Direct comparison of many-body methods for realistic electronic Hamiltonians
Kiel T. Williams, Yuan Yao, Jia Li, Li Chen, Hao Shi, Mario Motta,, Chunyao Niu, Ushnish Ray, Sheng Guo, Robert J. Anderson, Junhao Li, Lan, Nguyen Tran, Chia-Nan Yeh, Bastien Mussard, Sandeep Sharma, Fabien Bruneval,, Mark van Schilfgaarde, George H. Booth, Garnet Kin-Lic Chan

TL;DR
This paper benchmarks 20 advanced many-body electronic structure methods on transition metal atoms and their compounds, establishing reference energies and evaluating the accuracy of emerging scalable approaches.
Contribution
It provides a comprehensive comparison of many-body methods against experimental data, offering reference values and insights into their relative accuracies.
Findings
Three systematically converged methods agree closely, providing experiment-free reference energies.
Most accurate methods match experimental results within uncertainties.

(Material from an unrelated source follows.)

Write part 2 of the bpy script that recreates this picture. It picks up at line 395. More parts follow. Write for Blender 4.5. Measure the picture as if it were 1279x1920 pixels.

Comparison offers new perspectives on many-electron system calculations.
Abstract
A large collaboration carefully benchmarks 20 first principles many-body electronic structure methods on a test set of 7 transition metal atoms, and their ions and monoxides. Good agreement is attained between the 3 systematically converged methods, resulting in experiment-free reference values. These reference values are used to assess the accuracy of modern emerging and scalable approaches to the many-electron problem. The most accurate methods obtain energies indistinguishable from experimental results, with the agreement mainly limited by the experimental uncertainties. Comparison between methods enables a unique perspective on calculations of many-body systems of electrons.